Relevancy is estimated according to this rules:
- 0 is initial
- +1 for not passed
- +1 for not root caused problem
- +1 for failure
- +1 for instability <= 3
- +1 for age < 5
- +1 for regression
This way the most relevant results get the highest score. They need an
attention.
Comments
In the test case results table, it is possible to add sticky comments to test case results. When a new failure is spotted, a comment stating, e.g. the reason for the failure or link to a bug in a bug tracker may be added.
To add a comment, click on the cell of a particular test case result in the Comment
or Comment State
columns.
This will reveal a dialog box that shows a form for introducing new comment and a history of previous comments related to this test case.

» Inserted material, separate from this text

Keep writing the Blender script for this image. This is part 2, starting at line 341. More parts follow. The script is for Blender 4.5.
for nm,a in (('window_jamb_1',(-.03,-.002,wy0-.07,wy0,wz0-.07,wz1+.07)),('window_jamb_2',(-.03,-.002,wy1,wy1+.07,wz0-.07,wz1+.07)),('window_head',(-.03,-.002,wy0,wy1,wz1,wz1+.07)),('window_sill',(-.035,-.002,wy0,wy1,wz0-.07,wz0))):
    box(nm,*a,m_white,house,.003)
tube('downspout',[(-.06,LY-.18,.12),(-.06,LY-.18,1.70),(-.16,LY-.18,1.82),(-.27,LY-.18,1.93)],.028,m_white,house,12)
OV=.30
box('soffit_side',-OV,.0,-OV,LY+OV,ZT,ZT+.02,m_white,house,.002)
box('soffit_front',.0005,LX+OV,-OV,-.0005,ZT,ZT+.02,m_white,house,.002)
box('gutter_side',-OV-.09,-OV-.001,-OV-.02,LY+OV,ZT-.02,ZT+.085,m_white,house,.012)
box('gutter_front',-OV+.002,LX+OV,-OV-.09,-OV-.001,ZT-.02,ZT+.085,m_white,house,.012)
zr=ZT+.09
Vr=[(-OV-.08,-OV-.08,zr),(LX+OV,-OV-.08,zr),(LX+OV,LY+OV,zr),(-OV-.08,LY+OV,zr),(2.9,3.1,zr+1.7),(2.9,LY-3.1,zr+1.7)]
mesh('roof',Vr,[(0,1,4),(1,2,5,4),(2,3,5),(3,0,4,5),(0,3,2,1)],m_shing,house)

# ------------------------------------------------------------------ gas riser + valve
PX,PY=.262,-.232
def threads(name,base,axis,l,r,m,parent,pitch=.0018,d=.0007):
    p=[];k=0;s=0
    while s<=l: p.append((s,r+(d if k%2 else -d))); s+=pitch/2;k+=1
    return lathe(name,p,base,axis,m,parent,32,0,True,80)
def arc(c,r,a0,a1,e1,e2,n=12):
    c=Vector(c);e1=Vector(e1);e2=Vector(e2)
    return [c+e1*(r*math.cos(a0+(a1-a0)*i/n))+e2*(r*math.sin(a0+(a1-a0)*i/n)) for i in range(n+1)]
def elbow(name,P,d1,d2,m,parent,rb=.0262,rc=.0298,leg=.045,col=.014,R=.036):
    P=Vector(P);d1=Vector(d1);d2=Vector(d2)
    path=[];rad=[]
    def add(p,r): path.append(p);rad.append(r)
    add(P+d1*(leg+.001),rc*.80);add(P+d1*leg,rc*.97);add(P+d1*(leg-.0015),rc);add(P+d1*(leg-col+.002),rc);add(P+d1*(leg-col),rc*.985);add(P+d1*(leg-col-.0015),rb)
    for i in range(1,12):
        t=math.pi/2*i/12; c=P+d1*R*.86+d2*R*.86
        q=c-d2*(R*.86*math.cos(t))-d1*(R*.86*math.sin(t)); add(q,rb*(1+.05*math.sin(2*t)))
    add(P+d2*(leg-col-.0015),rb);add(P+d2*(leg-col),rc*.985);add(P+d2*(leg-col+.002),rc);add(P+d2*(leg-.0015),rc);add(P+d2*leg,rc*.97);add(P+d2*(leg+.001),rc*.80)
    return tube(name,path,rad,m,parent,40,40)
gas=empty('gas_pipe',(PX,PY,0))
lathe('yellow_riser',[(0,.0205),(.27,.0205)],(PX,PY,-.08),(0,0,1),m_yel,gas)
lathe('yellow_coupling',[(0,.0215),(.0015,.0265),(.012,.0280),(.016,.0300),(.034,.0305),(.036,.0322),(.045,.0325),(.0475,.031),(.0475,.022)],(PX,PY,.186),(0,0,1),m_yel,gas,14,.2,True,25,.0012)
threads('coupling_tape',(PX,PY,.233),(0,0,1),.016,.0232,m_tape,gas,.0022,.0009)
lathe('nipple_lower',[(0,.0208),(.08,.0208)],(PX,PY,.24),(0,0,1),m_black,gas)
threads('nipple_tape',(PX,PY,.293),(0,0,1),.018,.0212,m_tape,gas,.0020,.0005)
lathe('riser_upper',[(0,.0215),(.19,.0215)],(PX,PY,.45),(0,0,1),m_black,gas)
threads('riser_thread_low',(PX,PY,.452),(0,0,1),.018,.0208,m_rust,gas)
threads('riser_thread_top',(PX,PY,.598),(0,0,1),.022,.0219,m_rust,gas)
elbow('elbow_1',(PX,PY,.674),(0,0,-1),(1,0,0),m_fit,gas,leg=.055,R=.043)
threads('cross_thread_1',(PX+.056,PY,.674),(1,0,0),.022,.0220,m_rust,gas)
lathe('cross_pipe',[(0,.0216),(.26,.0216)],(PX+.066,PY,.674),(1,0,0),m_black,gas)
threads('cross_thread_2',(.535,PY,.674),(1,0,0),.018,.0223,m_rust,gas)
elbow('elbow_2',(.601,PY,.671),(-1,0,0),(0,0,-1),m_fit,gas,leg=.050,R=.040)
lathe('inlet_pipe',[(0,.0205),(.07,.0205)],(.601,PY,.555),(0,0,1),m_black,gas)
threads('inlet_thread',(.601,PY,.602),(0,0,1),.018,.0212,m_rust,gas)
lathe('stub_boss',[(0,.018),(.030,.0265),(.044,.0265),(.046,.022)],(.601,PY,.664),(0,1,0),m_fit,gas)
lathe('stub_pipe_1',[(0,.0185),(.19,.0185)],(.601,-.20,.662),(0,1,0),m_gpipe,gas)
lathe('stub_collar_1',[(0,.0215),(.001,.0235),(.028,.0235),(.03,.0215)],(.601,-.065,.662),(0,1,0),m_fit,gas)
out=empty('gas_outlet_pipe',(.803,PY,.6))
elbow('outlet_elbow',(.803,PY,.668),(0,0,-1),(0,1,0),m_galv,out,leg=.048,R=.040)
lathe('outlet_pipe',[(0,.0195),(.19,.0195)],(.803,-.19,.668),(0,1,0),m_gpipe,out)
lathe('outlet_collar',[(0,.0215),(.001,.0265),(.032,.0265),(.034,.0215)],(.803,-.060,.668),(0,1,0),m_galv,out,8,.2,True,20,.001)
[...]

Each comment has a state. It can be one of:
new
investigating
bug in product
bug in test
The state allows concluding quickly if given failure has been analyzed and it is known where is the root cause and what needs to be fixed or if the failure still requires some investigation.
If a failure is root-caused, then its relevancy is decreased by 1.
If the failure persists in the subsequent test runs, the added comment is still presented next to the new results. If new facts about the failure are revealed, you may extend the comment.
Test Case History
Each test case has its history of results. In the table with test case results a link under the test case name leads to a page dedicated to the given test case. This page presents a table with the historical results of the test case.
There is another tab called Charts
that shows these results on charts.
The left chart shows the history of result status. The right one presents the history of values in time. Error bars are shown if there were run multiple iterations and there were reported multiple values for a given attribute.